--- Begin MATERIAL PROVIDED ---

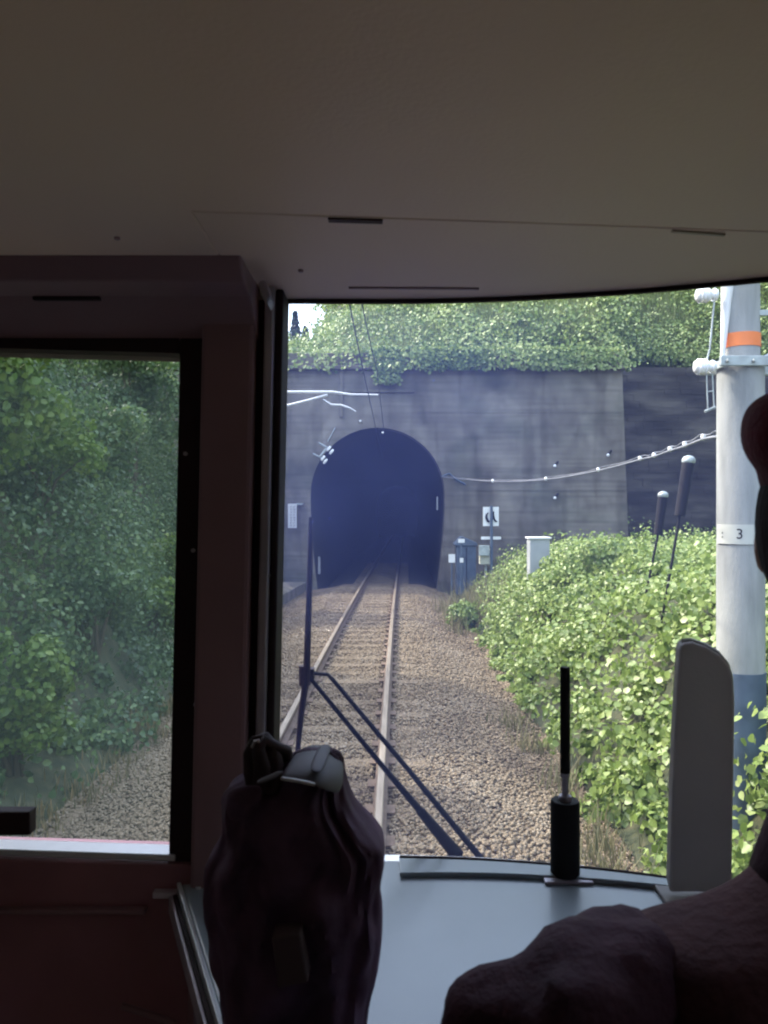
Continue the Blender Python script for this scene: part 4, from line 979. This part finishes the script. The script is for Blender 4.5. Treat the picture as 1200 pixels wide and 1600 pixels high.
# rest of the head joins the body by a voxel remesh: one continuous surface
tmp = turned(hb_).mesh('tmp_head'); bm.from_mesh(tmp)
bme = bpy.data.meshes.new('body'); bm.to_mesh(bme); bm.free(); bme.materials.append(M['skin'])
bo = bpy.data.objects.new('body', bme); COL.objects.link(bo); bo.parent = per; bo.location = -abs_loc(per)
rmod = bo.modifiers.new('remesh','REMESH'); rmod.mode = 'VOXEL'; rmod.voxel_size = .005; rmod.use_smooth_shade = True
ey = MB()
for s in (-1,1): ey.ell(hc+Vector((s*.030,.082,-.002)),(.012,.008,.007),14,8)
turned(ey).build('eyes', M['eye'], per, smooth=60)
def cloth_obj(chs, name, mt, grow, rough_=.012):
    ch2 = [[(x,y,z,r+grow) for x,y,z,r in c] for c in chs]
    me = skin_obj(ch2, name)
    for v in me.vertices:
        n_ = mnoise.noise(v.co*14)*rough_+mnoise.noise(v.co*38)*rough_*.35
        n_ -= abs(mnoise.noise(v.co*9+Vector((3,1,5))))*rough_*.8
        v.co += v.normal*n_
    me.materials.append(mt); o = bpy.data.objects.new(name, me); COL.objects.link(o); o.parent = per; o.location = -abs_loc(per); me.shade_smooth()
    return o
shLj = (.25,.74,1.985,.062)
jv = []; jf = []; jn = 64
jp = [(1.60,.150,.125,.44),(1.70,.152,.125,.44),(1.80,.165,.125,.443),(1.88,.185,.122,.447),(1.915,.205,.118,.45),(1.953,.222,.108,.452),(1.976,.228,.095,.453),(1.992,.215,.085,.454),(2.004,.165,.082,.455),(2.018,.122,.080,.460),(2.044,.090,.078,.464),(2.060,.078,.074,.466)]
for z, hw, dp, cx0 in jp:
    for i in range(jn):
        a = 2*math.pi*i/jn; ca, sa = math.cos(a), math.sin(a)
        X = cx0+math.copysign(abs(ca)**.75, ca)*hw; Y = .725+math.copysign(abs(sa)**.85, sa)*dp
        f = mnoise.noise(Vector((X*9,Y*9,z*14)))*.011+math.sin(z*70+ca*5)*.0015
        jv.append((X+ca*f, Y+sa*f, z+f*.6))
for j in range(len(jp)-1):
    for i in range(jn): jf.append((j*jn+i, j*jn+(i+1)%jn, (j+1)*jn+(i+1)%jn, (j+1)*jn+i))
jk = MB().add(jv, jf).build('jacket', M['vest'], per, smooth=180)
u_ = jk.modifiers.new('sub','SUBSURF'); u_.levels = 1; u_.render_levels = 2
slL = cloth_obj([[(.285,.735,1.945,.062),(.20,.70,1.955,.066),(.116,.65,1.950,.066),(.108,.65,1.90,.060),(.14,.76,1.855,.044),(.158,.855,1.80,.036)]], 'sleeve', M['uniform'], .012, .022)
slR = cloth_obj([[(.61,.74,1.985,.058),(.67,.74,1.86,.052),(.69,.75,1.77,.050),(.65,.84,1.77,.042),(.60,.94,1.78,.036)]], 'sleeve', M['uniform'], .012, .012)
cloth_obj([[(.44,.66,1.655,.12),(.36,.70,1.66,.10),(.345,.85,1.665,.085),knL,anL],[(.44,.66,1.655,.12),(.53,.70,1.66,.10),(.55,.85,1.665,.085),knR,anR]], 'trousers', M['uniform'], .014, .006)
MB().tube([(.462,.742,2.03),(.466,.745,2.08),(.476,.752,2.14),(.482,.757,2.178)],[.094,.080,.073,.071],32,cap=False).build('collar', M['uniform'], per, smooth=60).modifiers.new('s','SOLIDIFY').thickness = .006
for a in ((.33,1.2),(.58,1.2)):
    MB().ell((a[0],a[1],1.165),(.05,.14,.045),20,12).build('shoe', M['blackrubber'], per, smooth=60)
# hair band and cap
hairb = turned(MB().ell(hc+Vector((0,-.012,.012)),(.088,.096,.122),40,24, lambda p: Vector((p.x, min(p.y,.72) if p.z < .35 else p.y, max(p.z,-.62)))))
hairb.build('hair', M['hair'], per, smooth=70)
cp = MB(); cc = Vector((HX,HY+.005,0)); prof = [(.084,2.425),(.087,2.437),(.088,2.446),(.097,2.458),(.104,2.478),(.103,2.500),(.096,2.520),(.070,2.535),(.03,2.541),(.002,2.542)]
vs = []; n = 48
for r_, z in prof:
    for i in range(n):
        a = 2*math.pi*i/n; vs.append((cc.x+math.cos(a)*r_, cc.y+math.sin(a)*r_*1.16, z+.012*math.sin(a)*(z-2.42)*8))
fs = [(j*n+i, j*n+(i+1)%n, (j+1)*n+(i+1)%n, (j+1)*n+i) for j in range(len(prof)-1) for i in range(n)]
cap = turned(cp.add(vs, fs+[list(range((len(prof)-1)*n,len(prof)*n))])).build('cap', M['capcloth'], per, smooth=60)
sc_ = cap.modifiers.new('sub','SUBSURF'); sc_.levels = 2; sc_.render_levels = 2
vs = []; n = 20
for i in range(n+1):
    a = R(48)+R(84)*i/n
    for r_, dz in ((.086,0),(.118,-.012),(.145,-.030)):
        f_ = 1 if r_ < .09 else .55+.45*math.sin((a-R(48))/R(84)*math.pi)
        rr2 = .086+(r_-.086)*f_; vs.append((cc.x+math.cos(a)*rr2, cc.y+math.sin(a)*rr2*1.16, 2.430+dz*f_))
fs = [(3*i+k,3*i+k+1,3*i+k+4,3*i+k+3) for i in range(n) for k in range(2)]
pk = turned(MB().add(vs, fs)).build('cap_peak', M['blackrubber'], cap, smooth=180); pk.location = (0,0,0); pk.modifiers.new('s','SOLIDIFY').thickness = .003
# driver's seat
st = empty('driver_seat', (.44,.62,ZF)); tag(st, 'dark fabric seat under the person at the right', 'seat')
MB().box((.22,.48,1.47),(.68,.92,1.565)).build('cushion', M['seat'], st, bevel=.03, seg=4)
MB().box((.24,.40,1.55),(.66,.475,1.88)).build('backrest', M['seat'], st, bevel=.03, seg=4)
MB().tube([(.44,.68,ZF),(.44,.68,1.47)],.05,16).box((.29,.53,ZF),(.60,.86,ZF+.03)).build('pedestal', M['blackpaint'], st)
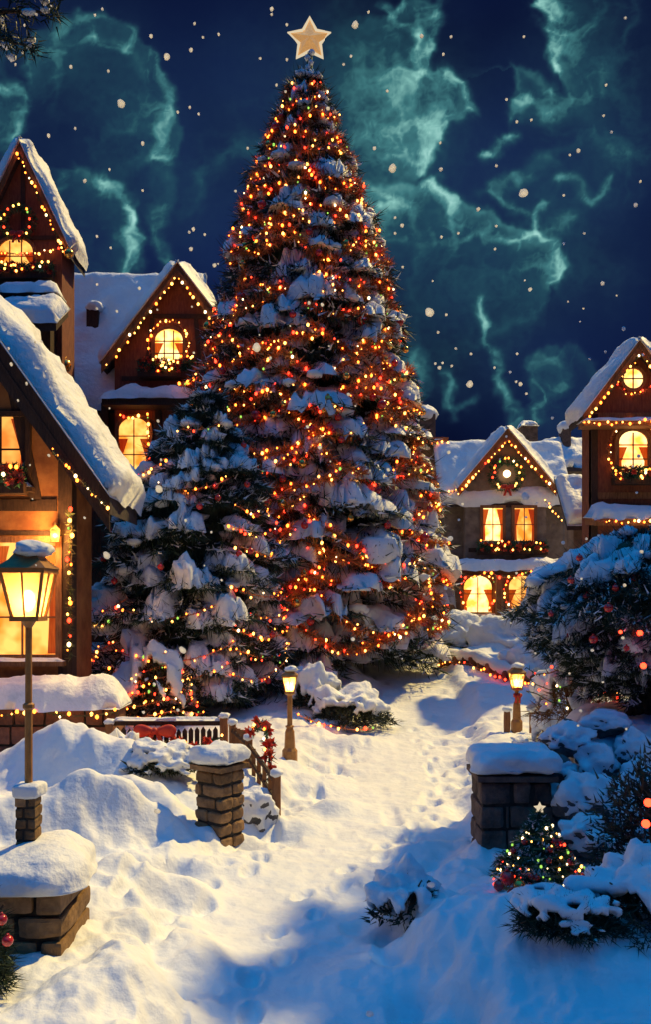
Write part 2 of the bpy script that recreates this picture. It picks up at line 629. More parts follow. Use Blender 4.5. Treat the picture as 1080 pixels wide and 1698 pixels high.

--- End MATERIAL PROVIDED ---

§ SET EXERCISE: Verbatim reproduction of every record is required; images are left out.

§ TASK ANSWER:
Continue the Blender Python script for this scene: part 4, from line 979. This part finishes the script. The script is for Blender 4.5. Treat the picture as 1200 pixels wide and 1600 pixels high.
# rest of the head joins the body by a voxel remesh: one continuous surface
tmp = turned(hb_).mesh('tmp_head'); bm.from_mesh(tmp)
bme = bpy.data.meshes.new('body'); bm.to_mesh(bme); bm.free(); bme.materials.append(M['skin'])
bo = bpy.data.objects.new('body', bme); COL.objects.link(bo); bo.parent = per; bo.location = -abs_loc(per)
rmod = bo.modifiers.new('remesh','REMESH'); rmod.mode = 'VOXEL'; rmod.voxel_size = .005; rmod.use_smooth_shade = True
ey = MB()
for s in (-1,1): ey.ell(hc+Vector((s*.030,.082,-.002)),(.012,.008,.007),14,8)
turned(ey).build('eyes', M['eye'], per, smooth=60)
def cloth_obj(chs, name, mt, grow, rough_=.012):
    ch2 = [[(x,y,z,r+grow) for x,y,z,r in c] for c in chs]
    me = skin_obj(ch2, name)
    for v in me.vertices:
        n_ = mnoise.noise(v.co*14)*rough_+mnoise.noise(v.co*38)*rough_*.35
        n_ -= abs(mnoise.noise(v.co*9+Vector((3,1,5))))*rough_*.8
        v.co += v.normal*n_
    me.materials.append(mt); o = bpy.data.objects.new(name, me); COL.objects.link(o); o.parent = per; o.location = -abs_loc(per); me.shade_smooth()
    return o
shLj = (.25,.74,1.985,.062)
jv = []; jf = []; jn = 64
jp = [(1.60,.150,.125,.44),(1.70,.152,.125,.44),(1.80,.165,.125,.443),(1.88,.185,.122,.447),(1.915,.205,.118,.45),(1.953,.222,.108,.452),(1.976,.228,.095,.453),(1.992,.215,.085,.454),(2.004,.165,.082,.455),(2.018,.122,.080,.460),(2.044,.090,.078,.464),(2.060,.078,.074,.466)]
for z, hw, dp, cx0 in jp:
    for i in range(jn):
        a = 2*math.pi*i/jn; ca, sa = math.cos(a), math.sin(a)
        X = cx0+math.copysign(abs(ca)**.75, ca)*hw; Y = .725+math.copysign(abs(sa)**.85, sa)*dp
        f = mnoise.noise(Vector((X*9,Y*9,z*14)))*.011+math.sin(z*70+ca*5)*.0015
        jv.append((X+ca*f, Y+sa*f, z+f*.6))
for j in range(len(jp)-1):
    for i in range(jn): jf.append((j*jn+i, j*jn+(i+1)%jn, (j+1)*jn+(i+1)%jn, (j+1)*jn+i))
jk = MB().add(jv, jf).build('jacket', M['vest'], per, smooth=180)
u_ = jk.modifiers.new('sub','SUBSURF'); u_.levels = 1; u_.render_levels = 2
slL = cloth_obj([[(.285,.735,1.945,.062),(.20,.70,1.955,.066),(.116,.65,1.950,.066),(.108,.65,1.90,.060),(.14,.76,1.855,.044),(.158,.855,1.80,.036)]], 'sleeve', M['uniform'], .012, .022)
slR = cloth_obj([[(.61,.74,1.985,.058),(.67,.74,1.86,.052),(.69,.75,1.77,.050),(.65,.84,1.77,.042),(.60,.94,1.78,.036)]], 'sleeve', M['uniform'], .012, .012)
cloth_obj([[(.44,.66,1.655,.12),(.36,.70,1.66,.10),(.345,.85,1.665,.085),knL,anL],[(.44,.66,1.655,.12),(.53,.70,1.66,.10),(.55,.85,1.665,.085),knR,anR]], 'trousers', M['uniform'], .014, .006)
MB().tube([(.462,.742,2.03),(.466,.745,2.08),(.476,.752,2.14),(.482,.757,2.178)],[.094,.080,.073,.071],32,cap=False).build('collar', M['uniform'], per, smooth=60).modifiers.new('s','SOLIDIFY').thickness = .006
for a in ((.33,1.2),(.58,1.2)):
    MB().ell((a[0],a[1],1.165),(.05,.14,.045),20,12).build('shoe', M['blackrubber'], per, smooth=60)
# hair band and cap
hairb = turned(MB().ell(hc+Vector((0,-.012,.012)),(.088,.096,.122),40,24, lambda p: Vector((p.x, min(p.y,.72) if p.z < .35 else p.y, max(p.z,-.62)))))
hairb.build('hair', M['hair'], per, smooth=70)
cp = MB(); cc = Vector((HX,HY+.005,0)); prof = [(.084,2.425),(.087,2.437),(.088,2.446),(.097,2.458),(.104,2.478),(.103,2.500),(.096,2.520),(.070,2.535),(.03,2.541),(.002,2.542)]
vs = []; n = 48
for r_, z in prof:
    for i in range(n):
        a = 2*math.pi*i/n; vs.append((cc.x+math.cos(a)*r_, cc.y+math.sin(a)*r_*1.16, z+.012*math.sin(a)*(z-2.42)*8))
fs = [(j*n+i, j*n+(i+1)%n, (j+1)*n+(i+1)%n, (j+1)*n+i) for j in range(len(prof)-1) for i in range(n)]
cap = turned(cp.add(vs, fs+[list(range((len(prof)-1)*n,len(prof)*n))])).build('cap', M['capcloth'], per, smooth=60)
sc_ = cap.modifiers.new('sub','SUBSURF'); sc_.levels = 2; sc_.render_levels = 2
vs = []; n = 20
for i in range(n+1):
    a = R(48)+R(84)*i/n
    for r_, dz in ((.086,0),(.118,-.012),(.145,-.030)):
        f_ = 1 if r_ < .09 else .55+.45*math.sin((a-R(48))/R(84)*math.pi)
        rr2 = .086+(r_-.086)*f_; vs.append((cc.x+math.cos(a)*rr2, cc.y+math.sin(a)*rr2*1.16, 2.430+dz*f_))
fs = [(3*i+k,3*i+k+1,3*i+k+4,3*i+k+3) for i in range(n) for k in range(2)]
pk = turned(MB().add(vs, fs)).build('cap_peak', M['blackrubber'], cap, smooth=180); pk.location = (0,0,0); pk.modifiers.new('s','SOLIDIFY').thickness = .003
# driver's seat
st = empty('driver_seat', (.44,.62,ZF)); tag(st, 'dark fabric seat under the person at the right', 'seat')
MB().box((.22,.48,1.47),(.68,.92,1.565)).build('cushion', M['seat'], st, bevel=.03, seg=4)
MB().box((.24,.40,1.55),(.66,.475,1.88)).build('backrest', M['seat'], st, bevel=.03, seg=4)
MB().tube([(.44,.68,ZF),(.44,.68,1.47)],.05,16).box((.29,.53,ZF),(.60,.86,ZF+.03)).build('pedestal', M['blackpaint'], st)
Write part 2 of the bpy script that recreates this picture. It picks up at line 629. More parts follow. Use Blender 4.5. Treat the picture as 1080 pixels wide and 1698 pixels high.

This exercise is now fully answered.